In the many heated and anger-fuelled conversations I have seen happen online since this video was aired, one comment appears regularly – the idea that education is the key to confronting these attitudes. Education is a vital resource in building an understanding of the world. Education is so much more than ‘ABCs’ and addition and subtraction. Education has the power to open up minds and give people the chance of seeing the world from the point of view of another person.

It is clear that the individuals who perpetrated this attack have not had the opportunity for building up that knowledge, or perhaps have had these attitudes passed down to them from previous generations. They show a complete lack of empathy and emotional literacy – as if they do not know or care what they may have in common with this man, nor do they care about the impact their words have on those around them. Their violence and their aggressiveness looks almost engrained – as if their almost primal anger is their first ‘go-to’ emotion.

Where do these attitudes come from? As babies, we are blank slates, with infinite potential. We are born with the need to connect and to engage with other people. How we are brought up, encouraged, guided, supported and loved through those early years shapes the person we become and the attitudes we have. Yet, I wonder, if you have not had the ability to build your own understanding of the world, your own emotional literacy and empathy…..how can you begin to educate your own children? This is where it falls, not only to parents, but to schools, nurseries, social workers, parenting groups, community workers, everyone who helps to bring up children and support families in raising their children, to help educate and build these values and inner-resources.

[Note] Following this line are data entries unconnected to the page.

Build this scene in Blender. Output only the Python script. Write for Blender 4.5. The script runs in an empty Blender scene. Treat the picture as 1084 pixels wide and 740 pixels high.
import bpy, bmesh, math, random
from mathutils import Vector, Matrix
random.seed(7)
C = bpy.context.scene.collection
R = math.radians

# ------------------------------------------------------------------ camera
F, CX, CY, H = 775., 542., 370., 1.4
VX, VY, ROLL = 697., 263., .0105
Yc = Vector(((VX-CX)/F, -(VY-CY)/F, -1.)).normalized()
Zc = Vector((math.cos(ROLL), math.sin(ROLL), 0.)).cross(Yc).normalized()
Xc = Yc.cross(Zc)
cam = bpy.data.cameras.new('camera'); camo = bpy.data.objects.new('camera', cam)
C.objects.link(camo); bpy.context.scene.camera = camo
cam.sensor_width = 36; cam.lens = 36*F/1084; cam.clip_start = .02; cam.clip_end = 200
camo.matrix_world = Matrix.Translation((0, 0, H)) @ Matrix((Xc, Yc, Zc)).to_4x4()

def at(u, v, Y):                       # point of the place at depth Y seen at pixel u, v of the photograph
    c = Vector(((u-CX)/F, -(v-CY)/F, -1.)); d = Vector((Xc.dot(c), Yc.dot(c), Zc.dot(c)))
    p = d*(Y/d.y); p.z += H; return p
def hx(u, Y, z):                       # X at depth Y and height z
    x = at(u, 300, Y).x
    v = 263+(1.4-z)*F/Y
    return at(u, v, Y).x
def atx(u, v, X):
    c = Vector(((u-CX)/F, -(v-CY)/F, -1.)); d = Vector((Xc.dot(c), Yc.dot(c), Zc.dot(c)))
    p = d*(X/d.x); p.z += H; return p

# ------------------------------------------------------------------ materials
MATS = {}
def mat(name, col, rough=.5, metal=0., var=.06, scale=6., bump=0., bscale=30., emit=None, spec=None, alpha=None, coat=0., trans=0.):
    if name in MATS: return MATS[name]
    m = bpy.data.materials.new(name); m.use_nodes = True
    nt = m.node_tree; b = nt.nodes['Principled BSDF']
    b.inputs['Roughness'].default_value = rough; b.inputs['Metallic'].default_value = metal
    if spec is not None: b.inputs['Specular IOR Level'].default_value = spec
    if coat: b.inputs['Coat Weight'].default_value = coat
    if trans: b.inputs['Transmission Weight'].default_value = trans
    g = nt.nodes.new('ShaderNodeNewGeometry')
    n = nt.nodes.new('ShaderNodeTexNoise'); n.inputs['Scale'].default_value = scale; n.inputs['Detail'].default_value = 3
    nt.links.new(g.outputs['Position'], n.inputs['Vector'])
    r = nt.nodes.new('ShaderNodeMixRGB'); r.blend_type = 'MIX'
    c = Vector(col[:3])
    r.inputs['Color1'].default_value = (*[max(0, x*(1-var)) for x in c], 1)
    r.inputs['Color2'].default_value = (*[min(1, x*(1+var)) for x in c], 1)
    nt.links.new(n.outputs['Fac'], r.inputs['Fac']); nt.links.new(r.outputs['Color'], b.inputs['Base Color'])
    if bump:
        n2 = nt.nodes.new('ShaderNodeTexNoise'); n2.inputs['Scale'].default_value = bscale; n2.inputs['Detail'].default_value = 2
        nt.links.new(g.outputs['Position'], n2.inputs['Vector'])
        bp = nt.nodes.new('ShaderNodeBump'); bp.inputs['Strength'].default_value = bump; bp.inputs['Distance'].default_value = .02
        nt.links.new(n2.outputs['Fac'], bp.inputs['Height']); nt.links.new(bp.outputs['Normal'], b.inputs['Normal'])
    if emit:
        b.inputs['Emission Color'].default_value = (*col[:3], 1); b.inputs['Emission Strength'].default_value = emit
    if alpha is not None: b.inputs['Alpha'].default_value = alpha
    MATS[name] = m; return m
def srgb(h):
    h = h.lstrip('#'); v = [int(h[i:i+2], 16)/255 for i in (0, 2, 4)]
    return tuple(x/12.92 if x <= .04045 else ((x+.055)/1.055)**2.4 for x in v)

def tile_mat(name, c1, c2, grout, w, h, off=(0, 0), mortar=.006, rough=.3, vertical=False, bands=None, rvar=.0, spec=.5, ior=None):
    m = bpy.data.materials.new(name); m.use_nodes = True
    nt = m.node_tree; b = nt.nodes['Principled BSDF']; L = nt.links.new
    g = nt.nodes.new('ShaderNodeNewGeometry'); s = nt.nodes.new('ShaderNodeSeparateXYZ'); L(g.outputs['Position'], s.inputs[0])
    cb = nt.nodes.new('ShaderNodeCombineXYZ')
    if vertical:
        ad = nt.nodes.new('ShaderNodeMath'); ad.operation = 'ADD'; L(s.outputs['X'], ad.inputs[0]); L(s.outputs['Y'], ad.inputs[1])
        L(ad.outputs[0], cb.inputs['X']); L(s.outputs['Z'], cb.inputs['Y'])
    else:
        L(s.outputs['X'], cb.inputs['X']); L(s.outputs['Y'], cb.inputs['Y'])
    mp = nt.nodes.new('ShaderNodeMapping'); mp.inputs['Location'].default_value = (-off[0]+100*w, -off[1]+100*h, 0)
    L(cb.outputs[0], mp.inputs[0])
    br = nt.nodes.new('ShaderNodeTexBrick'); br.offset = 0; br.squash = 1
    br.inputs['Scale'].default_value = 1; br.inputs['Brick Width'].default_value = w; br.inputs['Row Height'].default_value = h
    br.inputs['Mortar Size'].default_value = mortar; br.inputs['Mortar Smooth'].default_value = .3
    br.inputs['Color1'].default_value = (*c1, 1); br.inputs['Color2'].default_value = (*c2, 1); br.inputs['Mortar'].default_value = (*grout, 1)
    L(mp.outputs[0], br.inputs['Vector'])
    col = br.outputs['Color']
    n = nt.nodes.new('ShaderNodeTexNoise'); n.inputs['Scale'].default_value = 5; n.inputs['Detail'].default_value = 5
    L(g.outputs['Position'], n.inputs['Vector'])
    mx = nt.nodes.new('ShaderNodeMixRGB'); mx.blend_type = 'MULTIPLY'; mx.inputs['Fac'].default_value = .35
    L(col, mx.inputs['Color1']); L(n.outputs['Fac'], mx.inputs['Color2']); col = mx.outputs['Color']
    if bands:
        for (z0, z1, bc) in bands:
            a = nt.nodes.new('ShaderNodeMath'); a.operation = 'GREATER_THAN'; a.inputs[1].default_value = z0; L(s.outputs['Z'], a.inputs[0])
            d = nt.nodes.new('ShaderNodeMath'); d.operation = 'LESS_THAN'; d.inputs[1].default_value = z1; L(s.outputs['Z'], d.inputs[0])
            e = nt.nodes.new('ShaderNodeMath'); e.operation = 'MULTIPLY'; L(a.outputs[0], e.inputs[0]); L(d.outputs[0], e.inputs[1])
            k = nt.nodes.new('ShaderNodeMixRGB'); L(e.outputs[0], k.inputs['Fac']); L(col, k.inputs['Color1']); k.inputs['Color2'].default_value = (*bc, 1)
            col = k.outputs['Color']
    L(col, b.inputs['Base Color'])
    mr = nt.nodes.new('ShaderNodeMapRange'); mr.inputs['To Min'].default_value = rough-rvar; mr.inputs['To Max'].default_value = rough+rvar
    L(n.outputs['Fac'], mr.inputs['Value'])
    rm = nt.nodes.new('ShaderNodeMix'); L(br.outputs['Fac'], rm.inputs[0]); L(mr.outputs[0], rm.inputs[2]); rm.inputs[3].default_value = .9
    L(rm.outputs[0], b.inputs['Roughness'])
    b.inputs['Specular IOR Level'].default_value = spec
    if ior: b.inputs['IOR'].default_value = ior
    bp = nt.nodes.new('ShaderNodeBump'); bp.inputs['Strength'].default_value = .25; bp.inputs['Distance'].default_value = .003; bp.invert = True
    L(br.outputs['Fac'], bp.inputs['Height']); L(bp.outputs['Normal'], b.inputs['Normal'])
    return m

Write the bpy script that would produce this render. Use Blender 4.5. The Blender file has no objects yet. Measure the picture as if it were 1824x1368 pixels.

Don’t limit a child to your own learning, for he was born in another time. – Rabindranath Tagore –

As a Facebook friend of mine posted, regarding the attack…

It doesn’t take much really to educate kids, i made a point of buying baby when she was born a selection of dolls of the world, and explain to her that we’re just a small drop in a giant pond  That life might take her somewhere unknown and to be prepared to embrace and fit in it.